Przywykliśmy, że jeśli chodzi o rzeczy największe, najdroższe albo najbardziej spektakularne, mowa jest o USA, ewentualnie o Rosji. OK, jeśli chodzi o najdłuższe seriale, to może być Wenezuela. Ale żeby Chiny?
Chińskie wynalazki
Dzisiaj produkty chińskie kojarzą nam się… no, nie najlepiej. Chińszczyzna stała się synonimem kiepskiej jakości, produkowanej masowo w warunkach, o jakich użytkownik woli nie wiedzieć.
Tym niemniej, nie zapominajmy, że Chiny to kraj, który pod względem technologicznym wyprzedzał Europę o setki lat. Chińczycy jako pierwsi wynaleźli papier, dynamit, kompas, a nawet makaron. Co prawda, potem różnie to bywało, a od kiedy przydarzył im się przewodniczący Mao, bywało już całkiem źle.
Te czasy jednak słusznie minęły i dziś Chiny stają się coraz poważniejszym graczem na arenie międzynarodowej, i to niemal pod każdym względem. Inżynierskim również. Czy zatem ich współczesna gigantomania jest efektem leczenia jakiegoś kompleksu, czy też może naturalnym powrotem do dawnej świetności? Raczej to drugie.
Tunel pod morzem…
Rada Państwa Chińskiej Republiki Ludowej obraduje właśnie nad planem budowy podwodnego tunelu, roboczo nazywanego Tunelem Pohaj. Miałby on przebiegać pod cieśniną o tej samej nazwie, łącząc miejscowości Dalian i Yantai, oddalone od siebie o 125 km. Tunel – jeśli powstanie, a wiele wskazuje na to, że tak - kompletnie zdeklasuje ten pod kanałem La Manche, mierzący zaledwie 50,5 kilometra. Co prawda, rząd Chin będzie musiał wyłożyć na ten cel ponad 40 milionów dolarów, ale to zupełnie nieistotna kwota w odniesieniu do korzyści, jakie może przynieść taka inwestycja.
Obecnie dotarcie z jednej miejscowości do drugiej zajmuje około 12-15 godzin, jeśli jedziemy samochodem, a w bardziej optymistycznej wersji 6-7 godzin, jeśli przeprawiamy się przez Morze Żółte. Zbudowanie Tunelu Pohaj miałoby skrócić czas przeprawy do jednej godziny. Na tym jednak nie koniec, bowiem Chińczycy mają w zanadrzu dużo, dużo bardziej śmiały plan.
…i to nie jeden
Ostatnimi czasy, po wielu latach przygotowań i rozmów, podjęto ostateczną decyzję o budowie innego podwodnego tunelu, który ma połączyć Fujian w Chinach z Hsinchu na Tajwanie. Zgodnie z założeniami, będzie on miał 135 km długości, zaś jego budowa pochłonie, bagatela, jakieś 14 miliardów dolarów.

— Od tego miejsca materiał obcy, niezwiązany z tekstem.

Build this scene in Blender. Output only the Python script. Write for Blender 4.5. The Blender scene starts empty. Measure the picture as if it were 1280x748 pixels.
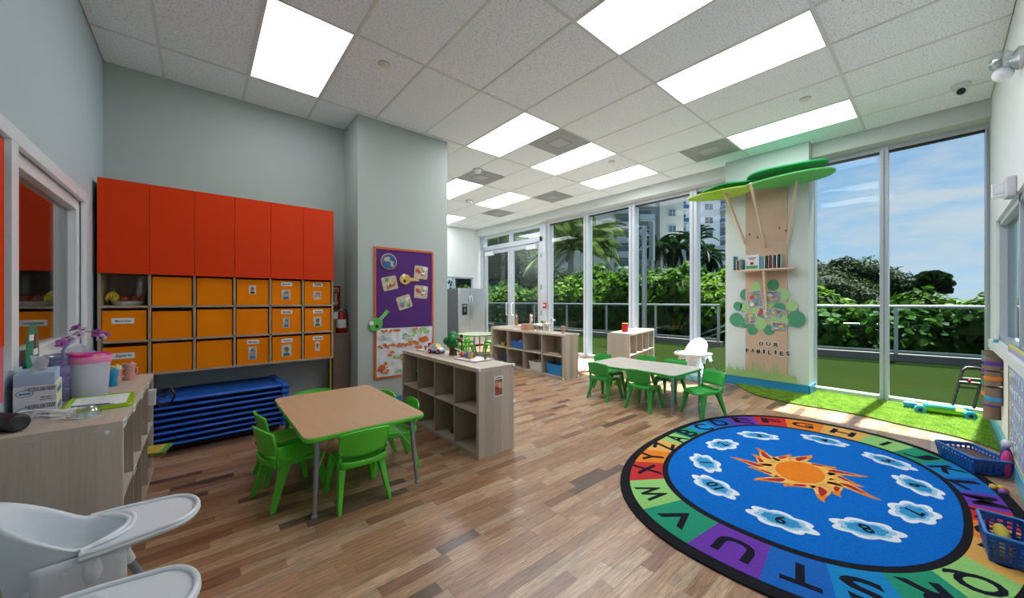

Mimo sporych kosztów, sprawa budowy wydaje się być przesądzona, a powodem, dla którego nieco się przeciągała, nie były finanse, lecz nazwijmy to: szorstka przyjaźń, jaka łączy Tajwan oraz Chiny. Czy zatem tunel pozwoli na poprawę trudnych relacji? Miejmy nadzieję, że tak; biorąc pod uwagę możliwości technologiczne Chińczyków, naprawdę wolelibyśmy, aby skupili się na budowie tuneli, a nie laserowych AK-47. Bo i takie plany ponoć mają.
Nie tylko tunele
Wypasione tunele to nie wszystko. Chińczycy wpadli więcej szalonych pomysłów i - co ciekawe, jak na razie wszystkie udało im się zrealizować. Odwrócili bieg kilku rzek, stworzyli roboty zastępujące kurierów (a jeden ma nawet zastąpić ministra), ale wszystko to blednie wobec najbardziej śmiałej, jak dotąd, inwestycji: 60-kilometrowego mostu łączącego Zhuhai z Hong Kongiem i Makau.
Chińczycy stworzyli go w niecałe 9 lat, wykorzystując do tego celu 420 tys. ton stali. Tyle żelastwa pozwoliłoby zbudować 80 wież Eiffla. W efekcie powstał najdłuższy most na świecie, ale… to jeszcze nie koniec. Most nie powstał bowiem ot, tak sobie. Ma on być częścią znacznie bardziej imponującej inwestycji – mega aglomeracji, w której finalnie ma zamieszkać, uwaga: 250 milionów obywateli. I to się nazywa rozmach.